▶ **Source excerpt**
(begin)
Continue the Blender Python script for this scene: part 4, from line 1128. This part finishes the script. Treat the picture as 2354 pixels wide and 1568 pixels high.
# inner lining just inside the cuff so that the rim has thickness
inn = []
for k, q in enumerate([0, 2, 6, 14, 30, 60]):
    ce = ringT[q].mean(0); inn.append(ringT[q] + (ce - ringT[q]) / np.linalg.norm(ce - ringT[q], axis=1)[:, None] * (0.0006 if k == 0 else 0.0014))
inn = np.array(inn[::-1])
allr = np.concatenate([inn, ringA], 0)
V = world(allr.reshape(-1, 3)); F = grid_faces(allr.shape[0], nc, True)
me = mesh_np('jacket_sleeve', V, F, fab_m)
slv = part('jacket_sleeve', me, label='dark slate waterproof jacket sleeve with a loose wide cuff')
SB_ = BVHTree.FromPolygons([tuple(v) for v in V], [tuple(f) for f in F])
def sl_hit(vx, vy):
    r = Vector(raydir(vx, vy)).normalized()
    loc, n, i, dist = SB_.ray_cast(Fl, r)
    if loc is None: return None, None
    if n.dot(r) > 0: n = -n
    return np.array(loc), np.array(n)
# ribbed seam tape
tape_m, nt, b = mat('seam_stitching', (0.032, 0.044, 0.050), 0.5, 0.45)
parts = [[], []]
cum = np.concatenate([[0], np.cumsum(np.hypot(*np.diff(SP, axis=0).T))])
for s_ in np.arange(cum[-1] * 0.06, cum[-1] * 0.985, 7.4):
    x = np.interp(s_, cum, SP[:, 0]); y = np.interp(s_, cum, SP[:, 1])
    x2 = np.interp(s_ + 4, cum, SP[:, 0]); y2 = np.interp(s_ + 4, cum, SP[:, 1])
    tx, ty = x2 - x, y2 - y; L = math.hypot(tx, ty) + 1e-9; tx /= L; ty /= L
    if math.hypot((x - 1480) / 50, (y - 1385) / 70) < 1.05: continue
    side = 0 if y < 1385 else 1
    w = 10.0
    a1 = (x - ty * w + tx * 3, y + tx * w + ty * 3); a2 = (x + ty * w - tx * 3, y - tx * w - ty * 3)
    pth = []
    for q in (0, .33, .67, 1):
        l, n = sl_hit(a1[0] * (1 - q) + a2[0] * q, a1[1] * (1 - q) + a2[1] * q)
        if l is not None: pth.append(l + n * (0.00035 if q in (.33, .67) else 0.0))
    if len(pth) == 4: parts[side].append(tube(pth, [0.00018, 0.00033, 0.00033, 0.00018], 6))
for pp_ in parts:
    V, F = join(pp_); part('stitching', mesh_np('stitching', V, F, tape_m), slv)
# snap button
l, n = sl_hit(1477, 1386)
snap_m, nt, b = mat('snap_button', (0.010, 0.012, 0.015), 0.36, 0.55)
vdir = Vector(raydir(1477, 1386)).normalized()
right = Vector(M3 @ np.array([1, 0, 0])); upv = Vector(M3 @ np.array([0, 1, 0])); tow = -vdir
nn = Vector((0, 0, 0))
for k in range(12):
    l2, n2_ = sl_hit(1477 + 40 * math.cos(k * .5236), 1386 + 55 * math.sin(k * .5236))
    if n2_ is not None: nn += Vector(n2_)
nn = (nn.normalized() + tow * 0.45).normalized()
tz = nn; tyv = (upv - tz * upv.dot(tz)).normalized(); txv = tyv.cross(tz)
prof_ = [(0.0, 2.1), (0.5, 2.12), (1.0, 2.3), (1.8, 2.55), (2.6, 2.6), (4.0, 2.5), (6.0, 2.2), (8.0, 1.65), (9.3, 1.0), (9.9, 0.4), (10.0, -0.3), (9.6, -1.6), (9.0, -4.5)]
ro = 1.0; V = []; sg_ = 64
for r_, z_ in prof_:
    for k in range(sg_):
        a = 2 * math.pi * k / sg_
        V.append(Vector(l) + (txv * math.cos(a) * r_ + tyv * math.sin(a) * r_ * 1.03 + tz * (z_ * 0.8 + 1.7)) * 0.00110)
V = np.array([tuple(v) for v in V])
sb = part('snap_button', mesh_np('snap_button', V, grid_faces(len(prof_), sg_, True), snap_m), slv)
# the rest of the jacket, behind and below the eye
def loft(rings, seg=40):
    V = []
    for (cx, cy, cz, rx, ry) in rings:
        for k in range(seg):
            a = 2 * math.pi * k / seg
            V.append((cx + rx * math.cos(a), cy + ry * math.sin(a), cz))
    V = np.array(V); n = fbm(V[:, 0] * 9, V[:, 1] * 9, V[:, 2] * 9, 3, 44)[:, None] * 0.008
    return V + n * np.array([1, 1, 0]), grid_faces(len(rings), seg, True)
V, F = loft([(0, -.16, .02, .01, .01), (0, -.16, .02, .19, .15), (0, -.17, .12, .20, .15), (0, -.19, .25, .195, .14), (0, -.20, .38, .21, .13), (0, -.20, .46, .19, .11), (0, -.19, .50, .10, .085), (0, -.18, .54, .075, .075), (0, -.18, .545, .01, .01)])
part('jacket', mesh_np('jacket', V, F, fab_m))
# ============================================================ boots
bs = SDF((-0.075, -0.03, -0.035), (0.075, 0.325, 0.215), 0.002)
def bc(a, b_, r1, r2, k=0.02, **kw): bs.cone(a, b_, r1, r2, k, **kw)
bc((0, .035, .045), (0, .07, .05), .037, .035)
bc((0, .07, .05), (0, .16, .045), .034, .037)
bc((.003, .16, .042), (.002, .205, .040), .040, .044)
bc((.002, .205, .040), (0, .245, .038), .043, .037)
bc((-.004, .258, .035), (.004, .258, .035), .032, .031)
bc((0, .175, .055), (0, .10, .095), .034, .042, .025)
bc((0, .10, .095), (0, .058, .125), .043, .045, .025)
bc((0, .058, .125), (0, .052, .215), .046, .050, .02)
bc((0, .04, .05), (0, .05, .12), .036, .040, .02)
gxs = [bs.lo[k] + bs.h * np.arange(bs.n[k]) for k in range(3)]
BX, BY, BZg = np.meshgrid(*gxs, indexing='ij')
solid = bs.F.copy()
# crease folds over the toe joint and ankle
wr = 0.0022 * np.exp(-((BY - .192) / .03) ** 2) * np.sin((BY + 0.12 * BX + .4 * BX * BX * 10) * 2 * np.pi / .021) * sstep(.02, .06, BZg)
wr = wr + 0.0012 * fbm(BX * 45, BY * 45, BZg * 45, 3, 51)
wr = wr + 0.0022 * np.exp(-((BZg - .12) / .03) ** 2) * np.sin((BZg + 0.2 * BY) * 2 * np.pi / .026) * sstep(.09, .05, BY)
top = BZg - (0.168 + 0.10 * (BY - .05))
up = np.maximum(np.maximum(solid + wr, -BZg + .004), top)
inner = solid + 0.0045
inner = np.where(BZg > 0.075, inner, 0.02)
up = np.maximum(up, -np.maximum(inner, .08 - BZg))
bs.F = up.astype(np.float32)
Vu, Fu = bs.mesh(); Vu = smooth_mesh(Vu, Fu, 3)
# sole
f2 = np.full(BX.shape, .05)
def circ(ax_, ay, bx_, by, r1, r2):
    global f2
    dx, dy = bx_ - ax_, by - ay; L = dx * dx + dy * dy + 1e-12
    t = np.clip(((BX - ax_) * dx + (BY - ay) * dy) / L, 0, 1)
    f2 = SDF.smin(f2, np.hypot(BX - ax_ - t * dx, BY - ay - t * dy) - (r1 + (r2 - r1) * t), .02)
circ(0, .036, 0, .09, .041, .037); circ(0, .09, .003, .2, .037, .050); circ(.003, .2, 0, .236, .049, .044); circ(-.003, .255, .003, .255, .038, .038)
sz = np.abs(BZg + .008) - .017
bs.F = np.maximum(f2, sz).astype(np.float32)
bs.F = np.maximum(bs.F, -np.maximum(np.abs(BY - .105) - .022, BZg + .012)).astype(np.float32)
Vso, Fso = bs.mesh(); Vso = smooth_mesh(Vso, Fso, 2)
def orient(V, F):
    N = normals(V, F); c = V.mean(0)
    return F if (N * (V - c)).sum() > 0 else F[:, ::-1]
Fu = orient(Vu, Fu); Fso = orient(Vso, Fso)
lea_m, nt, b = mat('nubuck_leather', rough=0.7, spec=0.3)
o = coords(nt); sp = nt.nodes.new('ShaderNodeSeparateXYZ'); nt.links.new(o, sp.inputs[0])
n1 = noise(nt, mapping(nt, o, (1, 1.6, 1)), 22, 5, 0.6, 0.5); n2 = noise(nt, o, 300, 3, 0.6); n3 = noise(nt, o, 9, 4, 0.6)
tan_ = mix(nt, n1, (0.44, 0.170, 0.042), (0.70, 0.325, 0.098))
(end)
▶ **Task requirements**
Work out how many lines of the listing above include the word "wide". Report only the number.

▶ **Solution to this problem**
2